Là où Roach lui offrait, en 1918-1919, des essais sous surveillance, à la recherche d'un univers et d'un personnage qui puisse cadrer avec le monde déjà établi du studio, Laurel a trouvé durant ses années au studio Amalgamated Pictures des opportunités de développer en relative liberté son art, de raffiner son style, et de trouver aussi du confort pour établir une vraie personnalité, qui était enfin compatible avec tous les aspects de sa palette: la plus riche, peut-être, de tous les comédiens, Laurel pouvant au gré de son inspiration passer du plus lunaire des clowns à l'ahuri le plus complet, en passant par des aspects surréalistes. Il aimait la parodie qui lui permettait de laisser libre cours à son génie pour la bouffonnerie la plus accomplie, mais appréciait aussi de pouvoir participer à de vraies histoires qui passaient par une évolution, avec un début et une fin, le tout en deux bobines, le format parfait pour construire un film sans en faire trop. C'est à cette dernière catégorie qu'appartient ce petit film sans façon, mais plein de qualités.

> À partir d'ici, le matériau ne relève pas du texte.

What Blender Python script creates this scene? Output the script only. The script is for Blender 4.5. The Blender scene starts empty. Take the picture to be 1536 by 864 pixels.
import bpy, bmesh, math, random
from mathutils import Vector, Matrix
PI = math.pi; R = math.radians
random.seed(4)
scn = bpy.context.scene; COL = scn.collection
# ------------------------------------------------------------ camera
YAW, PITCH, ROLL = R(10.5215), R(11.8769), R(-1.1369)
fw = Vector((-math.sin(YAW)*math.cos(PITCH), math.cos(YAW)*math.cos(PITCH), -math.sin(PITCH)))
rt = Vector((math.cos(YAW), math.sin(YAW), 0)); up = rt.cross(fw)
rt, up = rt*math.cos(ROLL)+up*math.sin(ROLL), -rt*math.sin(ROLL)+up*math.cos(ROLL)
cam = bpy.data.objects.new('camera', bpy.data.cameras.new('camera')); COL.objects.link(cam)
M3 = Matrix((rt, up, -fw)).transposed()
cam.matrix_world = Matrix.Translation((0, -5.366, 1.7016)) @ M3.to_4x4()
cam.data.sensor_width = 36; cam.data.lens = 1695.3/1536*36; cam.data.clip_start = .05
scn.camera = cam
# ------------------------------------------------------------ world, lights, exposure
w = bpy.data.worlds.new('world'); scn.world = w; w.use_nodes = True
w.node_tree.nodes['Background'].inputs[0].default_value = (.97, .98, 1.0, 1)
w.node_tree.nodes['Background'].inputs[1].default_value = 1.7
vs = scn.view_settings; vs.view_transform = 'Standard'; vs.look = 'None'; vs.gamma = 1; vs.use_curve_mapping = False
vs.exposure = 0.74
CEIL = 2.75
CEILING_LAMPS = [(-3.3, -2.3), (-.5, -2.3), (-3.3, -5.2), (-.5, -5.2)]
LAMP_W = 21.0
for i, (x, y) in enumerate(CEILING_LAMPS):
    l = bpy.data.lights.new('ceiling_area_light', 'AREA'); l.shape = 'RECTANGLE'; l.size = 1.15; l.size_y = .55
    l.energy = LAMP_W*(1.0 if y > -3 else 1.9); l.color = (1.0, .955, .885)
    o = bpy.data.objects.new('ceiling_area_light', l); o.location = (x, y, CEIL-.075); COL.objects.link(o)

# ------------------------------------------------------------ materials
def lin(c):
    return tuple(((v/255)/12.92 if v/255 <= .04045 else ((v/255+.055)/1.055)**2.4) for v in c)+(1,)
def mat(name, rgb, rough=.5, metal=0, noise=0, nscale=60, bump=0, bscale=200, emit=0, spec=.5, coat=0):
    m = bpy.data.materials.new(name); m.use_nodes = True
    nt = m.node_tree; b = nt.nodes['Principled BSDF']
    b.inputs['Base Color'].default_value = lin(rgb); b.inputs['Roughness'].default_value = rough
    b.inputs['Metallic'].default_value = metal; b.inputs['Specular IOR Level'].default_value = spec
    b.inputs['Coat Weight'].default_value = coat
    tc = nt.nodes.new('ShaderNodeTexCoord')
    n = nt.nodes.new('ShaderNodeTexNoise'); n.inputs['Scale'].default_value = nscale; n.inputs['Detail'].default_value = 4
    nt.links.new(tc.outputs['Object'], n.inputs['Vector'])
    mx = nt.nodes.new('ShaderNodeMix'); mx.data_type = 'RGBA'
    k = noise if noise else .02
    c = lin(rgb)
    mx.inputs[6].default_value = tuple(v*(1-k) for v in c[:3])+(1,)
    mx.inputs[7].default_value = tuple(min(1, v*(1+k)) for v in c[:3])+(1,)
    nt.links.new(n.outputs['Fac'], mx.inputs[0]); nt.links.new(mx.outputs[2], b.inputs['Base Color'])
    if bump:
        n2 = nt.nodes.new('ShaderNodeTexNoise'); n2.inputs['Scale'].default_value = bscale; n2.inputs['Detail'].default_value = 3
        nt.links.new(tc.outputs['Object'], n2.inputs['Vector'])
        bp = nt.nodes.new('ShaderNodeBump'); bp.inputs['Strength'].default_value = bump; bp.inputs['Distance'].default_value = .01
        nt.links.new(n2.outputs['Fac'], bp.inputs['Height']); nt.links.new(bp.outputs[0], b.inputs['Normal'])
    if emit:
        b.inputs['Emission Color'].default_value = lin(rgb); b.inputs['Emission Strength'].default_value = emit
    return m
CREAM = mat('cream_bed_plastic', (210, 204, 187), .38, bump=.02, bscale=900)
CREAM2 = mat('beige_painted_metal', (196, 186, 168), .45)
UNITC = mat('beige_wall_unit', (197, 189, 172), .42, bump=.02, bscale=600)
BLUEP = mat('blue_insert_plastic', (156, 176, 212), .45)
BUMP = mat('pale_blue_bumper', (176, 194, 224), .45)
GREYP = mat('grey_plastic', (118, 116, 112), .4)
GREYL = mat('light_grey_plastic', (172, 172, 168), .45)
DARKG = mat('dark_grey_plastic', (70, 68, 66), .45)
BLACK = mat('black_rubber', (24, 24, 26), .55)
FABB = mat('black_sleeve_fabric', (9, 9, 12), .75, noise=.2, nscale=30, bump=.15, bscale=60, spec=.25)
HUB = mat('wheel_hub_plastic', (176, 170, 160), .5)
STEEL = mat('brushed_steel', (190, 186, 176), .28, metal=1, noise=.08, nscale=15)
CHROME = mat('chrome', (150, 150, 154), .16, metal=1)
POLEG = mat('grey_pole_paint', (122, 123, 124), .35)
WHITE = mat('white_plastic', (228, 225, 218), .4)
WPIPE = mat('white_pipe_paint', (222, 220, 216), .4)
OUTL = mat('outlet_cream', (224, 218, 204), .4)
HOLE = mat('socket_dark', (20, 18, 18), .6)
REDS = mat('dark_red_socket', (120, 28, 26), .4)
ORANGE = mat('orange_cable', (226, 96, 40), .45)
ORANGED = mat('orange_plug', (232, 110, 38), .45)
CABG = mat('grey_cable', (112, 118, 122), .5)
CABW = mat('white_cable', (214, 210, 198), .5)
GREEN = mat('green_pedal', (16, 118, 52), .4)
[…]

Pour commencer, on voit qu'on a le temps, puisque le film nous présente non pas un, mais deux personnages. L'un est riche, et c'est un escroc, on l'apprendra très vite. L'autre est pauvre, et c'est Humpty-Dumpty (Laurel), un charpentier qui vit en pleine débrouille: les deux prennent leur petit déjeuner en même temps, et on s'amuse de voir la transposition du luxe de l'un dans la débrouillardise ingénieuse et loufoque du second. Il ne se rencontreront vraiment que deux fois dans le film, mais cela aura une incidence sur la petite intrigue-prétexte (une sombre histoire d'escroquerie opérée par le bourgeois sur l'entreprise où travaille Laurel), mais soyons clairs: ce qui compte ici, c'est Laurel, électron libre lâché dans une entreprise, où il peut tester ses gags, c'est-à-dire son pouvoir de nuisance! Il peut aussi tester sa relation avec un contremaître (Véreux) qui anticipe sur l'irascible James Finlayson... Très plaisant, donc.
Reste que le film fait penser, par son mélange entre intrigue et loufoque, à l'art de Larry Semon. Mais je ne peux m'empêcher de me demander, sachant que Laurel a travaillé avec Semon: lequel a influencé l'autre?